To do
Give back the entire listing verbatim.

[start Information provided]

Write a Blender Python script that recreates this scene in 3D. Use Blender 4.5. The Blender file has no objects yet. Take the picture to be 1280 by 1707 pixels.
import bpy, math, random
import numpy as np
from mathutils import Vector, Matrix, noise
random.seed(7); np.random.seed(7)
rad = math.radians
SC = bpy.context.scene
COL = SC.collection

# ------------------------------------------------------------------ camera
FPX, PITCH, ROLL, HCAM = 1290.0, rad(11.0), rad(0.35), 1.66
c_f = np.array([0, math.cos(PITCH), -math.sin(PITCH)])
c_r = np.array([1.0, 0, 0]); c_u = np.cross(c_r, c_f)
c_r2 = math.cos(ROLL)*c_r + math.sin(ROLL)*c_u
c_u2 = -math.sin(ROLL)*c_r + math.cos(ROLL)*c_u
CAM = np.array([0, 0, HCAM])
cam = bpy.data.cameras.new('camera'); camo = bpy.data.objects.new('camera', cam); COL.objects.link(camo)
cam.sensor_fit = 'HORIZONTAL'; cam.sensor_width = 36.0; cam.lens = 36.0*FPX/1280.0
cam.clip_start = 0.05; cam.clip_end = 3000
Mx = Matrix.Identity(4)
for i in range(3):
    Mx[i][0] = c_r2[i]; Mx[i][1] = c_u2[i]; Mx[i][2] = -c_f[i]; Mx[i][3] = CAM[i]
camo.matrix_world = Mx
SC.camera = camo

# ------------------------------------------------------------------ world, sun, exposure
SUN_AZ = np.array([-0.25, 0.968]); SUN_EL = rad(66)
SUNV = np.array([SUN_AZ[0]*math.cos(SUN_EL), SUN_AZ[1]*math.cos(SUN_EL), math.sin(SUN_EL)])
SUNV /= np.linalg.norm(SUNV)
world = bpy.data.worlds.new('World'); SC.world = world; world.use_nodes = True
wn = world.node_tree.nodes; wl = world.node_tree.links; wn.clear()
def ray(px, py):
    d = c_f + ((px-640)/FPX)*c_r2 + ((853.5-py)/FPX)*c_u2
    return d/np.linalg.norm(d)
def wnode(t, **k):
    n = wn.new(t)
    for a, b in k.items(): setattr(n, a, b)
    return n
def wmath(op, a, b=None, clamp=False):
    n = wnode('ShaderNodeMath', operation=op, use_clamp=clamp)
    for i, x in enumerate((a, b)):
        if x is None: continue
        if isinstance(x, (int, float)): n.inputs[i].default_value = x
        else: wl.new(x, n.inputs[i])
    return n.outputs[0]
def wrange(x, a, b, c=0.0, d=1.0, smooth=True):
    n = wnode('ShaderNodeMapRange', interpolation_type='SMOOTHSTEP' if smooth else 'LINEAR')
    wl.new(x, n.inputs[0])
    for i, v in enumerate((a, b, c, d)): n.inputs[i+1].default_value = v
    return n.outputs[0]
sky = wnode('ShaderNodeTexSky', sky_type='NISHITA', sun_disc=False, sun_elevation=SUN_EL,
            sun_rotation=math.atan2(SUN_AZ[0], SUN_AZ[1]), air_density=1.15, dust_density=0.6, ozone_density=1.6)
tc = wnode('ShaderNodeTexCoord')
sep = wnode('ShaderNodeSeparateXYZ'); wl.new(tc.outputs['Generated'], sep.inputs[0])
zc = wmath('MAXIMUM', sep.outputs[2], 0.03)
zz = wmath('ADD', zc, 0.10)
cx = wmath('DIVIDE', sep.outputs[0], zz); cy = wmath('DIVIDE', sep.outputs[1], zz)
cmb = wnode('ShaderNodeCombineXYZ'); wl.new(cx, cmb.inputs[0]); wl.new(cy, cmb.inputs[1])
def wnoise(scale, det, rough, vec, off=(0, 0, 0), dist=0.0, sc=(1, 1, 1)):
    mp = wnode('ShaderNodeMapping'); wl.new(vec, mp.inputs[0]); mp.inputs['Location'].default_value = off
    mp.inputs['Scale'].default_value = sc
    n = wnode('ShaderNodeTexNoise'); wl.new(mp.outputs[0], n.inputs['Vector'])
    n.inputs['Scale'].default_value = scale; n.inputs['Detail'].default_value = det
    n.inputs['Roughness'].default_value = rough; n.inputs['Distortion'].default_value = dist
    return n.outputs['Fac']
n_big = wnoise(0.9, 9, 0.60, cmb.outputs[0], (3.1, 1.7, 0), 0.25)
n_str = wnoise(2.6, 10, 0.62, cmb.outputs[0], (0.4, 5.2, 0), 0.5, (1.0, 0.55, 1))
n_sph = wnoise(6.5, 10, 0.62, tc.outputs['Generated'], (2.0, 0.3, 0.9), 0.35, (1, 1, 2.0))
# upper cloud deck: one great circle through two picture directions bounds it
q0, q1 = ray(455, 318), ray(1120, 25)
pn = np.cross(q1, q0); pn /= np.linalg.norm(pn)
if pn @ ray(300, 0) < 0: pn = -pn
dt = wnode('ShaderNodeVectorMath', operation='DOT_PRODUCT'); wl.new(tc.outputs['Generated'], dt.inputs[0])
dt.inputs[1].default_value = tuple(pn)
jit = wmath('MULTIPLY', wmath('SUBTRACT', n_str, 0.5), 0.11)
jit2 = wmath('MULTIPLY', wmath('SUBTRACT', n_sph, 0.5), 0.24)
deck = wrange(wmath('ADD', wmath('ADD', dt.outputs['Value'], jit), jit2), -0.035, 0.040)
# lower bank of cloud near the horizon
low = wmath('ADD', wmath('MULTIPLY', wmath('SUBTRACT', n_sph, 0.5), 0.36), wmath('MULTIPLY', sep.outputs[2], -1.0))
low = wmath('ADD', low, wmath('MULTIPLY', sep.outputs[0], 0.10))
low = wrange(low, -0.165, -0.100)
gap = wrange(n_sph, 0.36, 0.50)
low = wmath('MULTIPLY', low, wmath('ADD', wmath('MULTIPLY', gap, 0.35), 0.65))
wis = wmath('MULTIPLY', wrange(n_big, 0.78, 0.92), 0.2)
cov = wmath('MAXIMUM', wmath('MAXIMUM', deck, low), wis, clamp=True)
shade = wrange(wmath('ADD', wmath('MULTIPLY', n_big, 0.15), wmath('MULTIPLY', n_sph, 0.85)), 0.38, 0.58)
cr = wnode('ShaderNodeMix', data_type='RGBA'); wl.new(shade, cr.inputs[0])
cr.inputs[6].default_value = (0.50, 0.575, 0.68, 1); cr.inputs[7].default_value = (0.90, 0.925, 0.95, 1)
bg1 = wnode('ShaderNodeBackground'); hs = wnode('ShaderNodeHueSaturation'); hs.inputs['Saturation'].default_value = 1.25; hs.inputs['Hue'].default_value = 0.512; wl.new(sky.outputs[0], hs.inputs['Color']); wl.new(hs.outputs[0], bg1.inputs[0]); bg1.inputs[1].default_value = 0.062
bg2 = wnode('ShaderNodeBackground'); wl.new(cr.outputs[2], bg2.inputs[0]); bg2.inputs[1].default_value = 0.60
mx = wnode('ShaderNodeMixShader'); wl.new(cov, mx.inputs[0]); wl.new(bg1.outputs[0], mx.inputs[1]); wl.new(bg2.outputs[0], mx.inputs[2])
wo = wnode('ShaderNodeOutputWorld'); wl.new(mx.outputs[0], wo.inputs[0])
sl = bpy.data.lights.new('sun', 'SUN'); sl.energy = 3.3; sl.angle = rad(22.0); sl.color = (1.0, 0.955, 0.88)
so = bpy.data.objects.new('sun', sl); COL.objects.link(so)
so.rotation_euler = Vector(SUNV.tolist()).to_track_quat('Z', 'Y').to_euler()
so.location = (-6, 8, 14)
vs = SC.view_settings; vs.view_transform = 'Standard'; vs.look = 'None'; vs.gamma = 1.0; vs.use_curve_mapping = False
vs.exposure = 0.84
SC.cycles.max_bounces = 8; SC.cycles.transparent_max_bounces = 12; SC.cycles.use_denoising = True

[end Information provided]

Task answer
Write a Blender Python script that recreates this scene in 3D. Use Blender 4.5. The Blender file has no objects yet. Take the picture to be 1280 by 1707 pixels.
import bpy, math, random
import numpy as np
from mathutils import Vector, Matrix, noise
random.seed(7); np.random.seed(7)
rad = math.radians
SC = bpy.context.scene
COL = SC.collection

# ------------------------------------------------------------------ camera
FPX, PITCH, ROLL, HCAM = 1290.0, rad(11.0), rad(0.35), 1.66
c_f = np.array([0, math.cos(PITCH), -math.sin(PITCH)])
c_r = np.array([1.0, 0, 0]); c_u = np.cross(c_r, c_f)
c_r2 = math.cos(ROLL)*c_r + math.sin(ROLL)*c_u
c_u2 = -math.sin(ROLL)*c_r + math.cos(ROLL)*c_u
CAM = np.array([0, 0, HCAM])
cam = bpy.data.cameras.new('camera'); camo = bpy.data.objects.new('camera', cam); COL.objects.link(camo)
cam.sensor_fit = 'HORIZONTAL'; cam.sensor_width = 36.0; cam.lens = 36.0*FPX/1280.0
cam.clip_start = 0.05; cam.clip_end = 3000
Mx = Matrix.Identity(4)
for i in range(3):
    Mx[i][0] = c_r2[i]; Mx[i][1] = c_u2[i]; Mx[i][2] = -c_f[i]; Mx[i][3] = CAM[i]
camo.matrix_world = Mx
SC.camera = camo

# ------------------------------------------------------------------ world, sun, exposure
SUN_AZ = np.array([-0.25, 0.968]); SUN_EL = rad(66)
SUNV = np.array([SUN_AZ[0]*math.cos(SUN_EL), SUN_AZ[1]*math.cos(SUN_EL), math.sin(SUN_EL)])
SUNV /= np.linalg.norm(SUNV)
world = bpy.data.worlds.new('World'); SC.world = world; world.use_nodes = True
wn = world.node_tree.nodes; wl = world.node_tree.links; wn.clear()
def ray(px, py):
    d = c_f + ((px-640)/FPX)*c_r2 + ((853.5-py)/FPX)*c_u2
    return d/np.linalg.norm(d)
def wnode(t, **k):
    n = wn.new(t)
    for a, b in k.items(): setattr(n, a, b)
    return n
def wmath(op, a, b=None, clamp=False):
    n = wnode('ShaderNodeMath', operation=op, use_clamp=clamp)
    for i, x in enumerate((a, b)):
        if x is None: continue
        if isinstance(x, (int, float)): n.inputs[i].default_value = x
        else: wl.new(x, n.inputs[i])
    return n.outputs[0]
def wrange(x, a, b, c=0.0, d=1.0, smooth=True):
    n = wnode('ShaderNodeMapRange', interpolation_type='SMOOTHSTEP' if smooth else 'LINEAR')
    wl.new(x, n.inputs[0])
    for i, v in enumerate((a, b, c, d)): n.inputs[i+1].default_value = v
    return n.outputs[0]
sky = wnode('ShaderNodeTexSky', sky_type='NISHITA', sun_disc=False, sun_elevation=SUN_EL,
            sun_rotation=math.atan2(SUN_AZ[0], SUN_AZ[1]), air_density=1.15, dust_density=0.6, ozone_density=1.6)
tc = wnode('ShaderNodeTexCoord')
sep = wnode('ShaderNodeSeparateXYZ'); wl.new(tc.outputs['Generated'], sep.inputs[0])
zc = wmath('MAXIMUM', sep.outputs[2], 0.03)
zz = wmath('ADD', zc, 0.10)
cx = wmath('DIVIDE', sep.outputs[0], zz); cy = wmath('DIVIDE', sep.outputs[1], zz)
cmb = wnode('ShaderNodeCombineXYZ'); wl.new(cx, cmb.inputs[0]); wl.new(cy, cmb.inputs[1])
def wnoise(scale, det, rough, vec, off=(0, 0, 0), dist=0.0, sc=(1, 1, 1)):
    mp = wnode('ShaderNodeMapping'); wl.new(vec, mp.inputs[0]); mp.inputs['Location'].default_value = off
    mp.inputs['Scale'].default_value = sc
    n = wnode('ShaderNodeTexNoise'); wl.new(mp.outputs[0], n.inputs['Vector'])
    n.inputs['Scale'].default_value = scale; n.inputs['Detail'].default_value = det
    n.inputs['Roughness'].default_value = rough; n.inputs['Distortion'].default_value = dist
    return n.outputs['Fac']
n_big = wnoise(0.9, 9, 0.60, cmb.outputs[0], (3.1, 1.7, 0), 0.25)
n_str = wnoise(2.6, 10, 0.62, cmb.outputs[0], (0.4, 5.2, 0), 0.5, (1.0, 0.55, 1))
n_sph = wnoise(6.5, 10, 0.62, tc.outputs['Generated'], (2.0, 0.3, 0.9), 0.35, (1, 1, 2.0))
# upper cloud deck: one great circle through two picture directions bounds it
q0, q1 = ray(455, 318), ray(1120, 25)
pn = np.cross(q1, q0); pn /= np.linalg.norm(pn)
if pn @ ray(300, 0) < 0: pn = -pn
dt = wnode('ShaderNodeVectorMath', operation='DOT_PRODUCT'); wl.new(tc.outputs['Generated'], dt.inputs[0])
dt.inputs[1].default_value = tuple(pn)
jit = wmath('MULTIPLY', wmath('SUBTRACT', n_str, 0.5), 0.11)
jit2 = wmath('MULTIPLY', wmath('SUBTRACT', n_sph, 0.5), 0.24)
deck = wrange(wmath('ADD', wmath('ADD', dt.outputs['Value'], jit), jit2), -0.035, 0.040)
# lower bank of cloud near the horizon
low = wmath('ADD', wmath('MULTIPLY', wmath('SUBTRACT', n_sph, 0.5), 0.36), wmath('MULTIPLY', sep.outputs[2], -1.0))
low = wmath('ADD', low, wmath('MULTIPLY', sep.outputs[0], 0.10))
low = wrange(low, -0.165, -0.100)
gap = wrange(n_sph, 0.36, 0.50)
low = wmath('MULTIPLY', low, wmath('ADD', wmath('MULTIPLY', gap, 0.35), 0.65))
wis = wmath('MULTIPLY', wrange(n_big, 0.78, 0.92), 0.2)
cov = wmath('MAXIMUM', wmath('MAXIMUM', deck, low), wis, clamp=True)
shade = wrange(wmath('ADD', wmath('MULTIPLY', n_big, 0.15), wmath('MULTIPLY', n_sph, 0.85)), 0.38, 0.58)
cr = wnode('ShaderNodeMix', data_type='RGBA'); wl.new(shade, cr.inputs[0])
cr.inputs[6].default_value = (0.50, 0.575, 0.68, 1); cr.inputs[7].default_value = (0.90, 0.925, 0.95, 1)
bg1 = wnode('ShaderNodeBackground'); hs = wnode('ShaderNodeHueSaturation'); hs.inputs['Saturation'].default_value = 1.25; hs.inputs['Hue'].default_value = 0.512; wl.new(sky.outputs[0], hs.inputs['Color']); wl.new(hs.outputs[0], bg1.inputs[0]); bg1.inputs[1].default_value = 0.062
bg2 = wnode('ShaderNodeBackground'); wl.new(cr.outputs[2], bg2.inputs[0]); bg2.inputs[1].default_value = 0.60
mx = wnode('ShaderNodeMixShader'); wl.new(cov, mx.inputs[0]); wl.new(bg1.outputs[0], mx.inputs[1]); wl.new(bg2.outputs[0], mx.inputs[2])
wo = wnode('ShaderNodeOutputWorld'); wl.new(mx.outputs[0], wo.inputs[0])
sl = bpy.data.lights.new('sun', 'SUN'); sl.energy = 3.3; sl.angle = rad(22.0); sl.color = (1.0, 0.955, 0.88)
so = bpy.data.objects.new('sun', sl); COL.objects.link(so)
so.rotation_euler = Vector(SUNV.tolist()).to_track_quat('Z', 'Y').to_euler()
so.location = (-6, 8, 14)
vs = SC.view_settings; vs.view_transform = 'Standard'; vs.look = 'None'; vs.gamma = 1.0; vs.use_curve_mapping = False
vs.exposure = 0.84
SC.cycles.max_bounces = 8; SC.cycles.transparent_max_bounces = 12; SC.cycles.use_denoising = True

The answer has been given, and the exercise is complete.